この花はギリシャの国花にもなっていて、その生命力の強さから不死を象徴する花ともされています。
花言葉は「美術」「建築」「技巧」「離れない結び目」。
日本でも、一万円札の縁に用いられてます。
(へー、って感じですね、改めて見たら確かにそれらしきものが)
家具になるとこういうのです↓。
そういえば、海外の家具とくにアンティークのいたるところについてます。
これが壁紙になるとこういう感じ、ウィリアム・モリスです↓。
(「MORRIS & Co.」マナトレーディング)
クラッシックな柄でも使い方次第で、めっちゃ素敵になります。
というわけで、唐草模様のルーツは古代ギリシャに遡り、このアカンサスは、ヨーロッパで最も多く使われてきた装飾でした。
ウィリアム・モリスについて
またまた少し脱線しますが、ここで「モダン・デザインの父」と呼ばれるウィリアム・モリス(William Morris 1834~1896)について少し解説してみます。
見たことがある人も多いのでは、彼のデザインの一つ「いちご泥棒」です。
ウィリアム・モリスは、機械主義や商業主義に反対し、民衆の生活美と時代の様式を守ろうとアーツ&クラフツ(美術工芸)運動を牽引。1861年にはモリス商会(Morris & Co.)を設立しました。
モリスが理想としたのは、中世の職人的な手仕事の美しさで、その時代(産業革命)と矛盾するような気もしますが、
この運動に刺激を受けて、曲線を特徴とした装飾様式のアール・ヌーボー(新芸術)が生まれるので、結果的に「モダン・デザインの父」になるみたいです。
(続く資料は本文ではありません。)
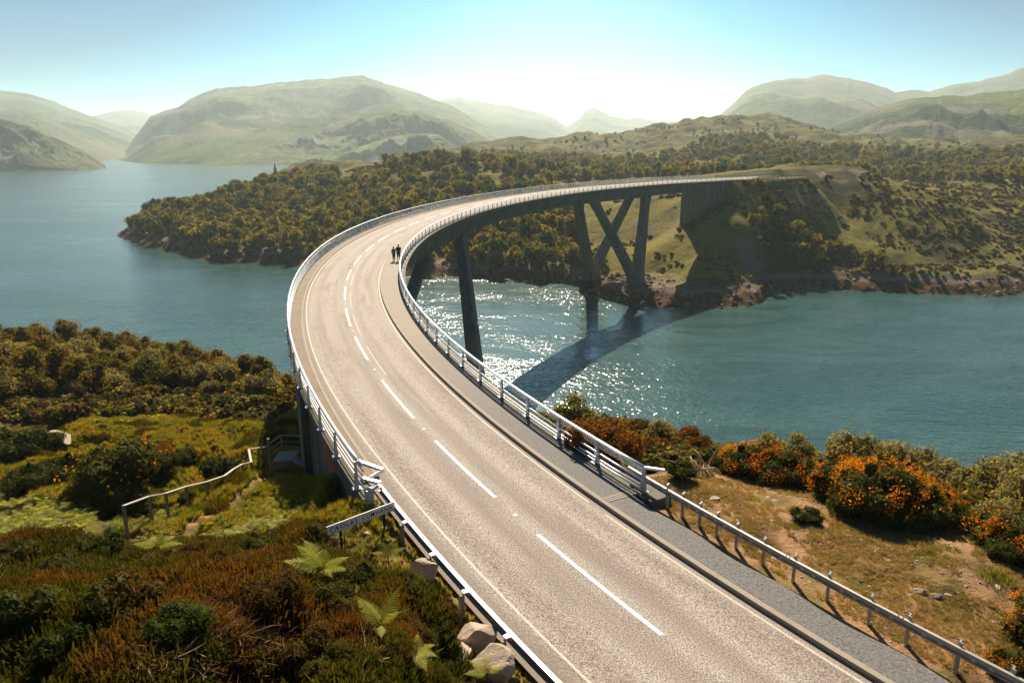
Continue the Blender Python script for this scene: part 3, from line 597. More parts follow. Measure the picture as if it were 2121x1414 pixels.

↓クッションや椅子張りだけでも、部屋の雰囲気が変わりますねー
↓モダンデザインの中に取り入れると、めっちゃカッコいいです。
(「MORRIS & Co.」マナトレーディング)
こんな風に装飾(文様)一つとっても
その意味や歴史を知るだけで
部屋に飾ったり、贈り物にしたり、それをいただいたときの感じ方まで変わるものです。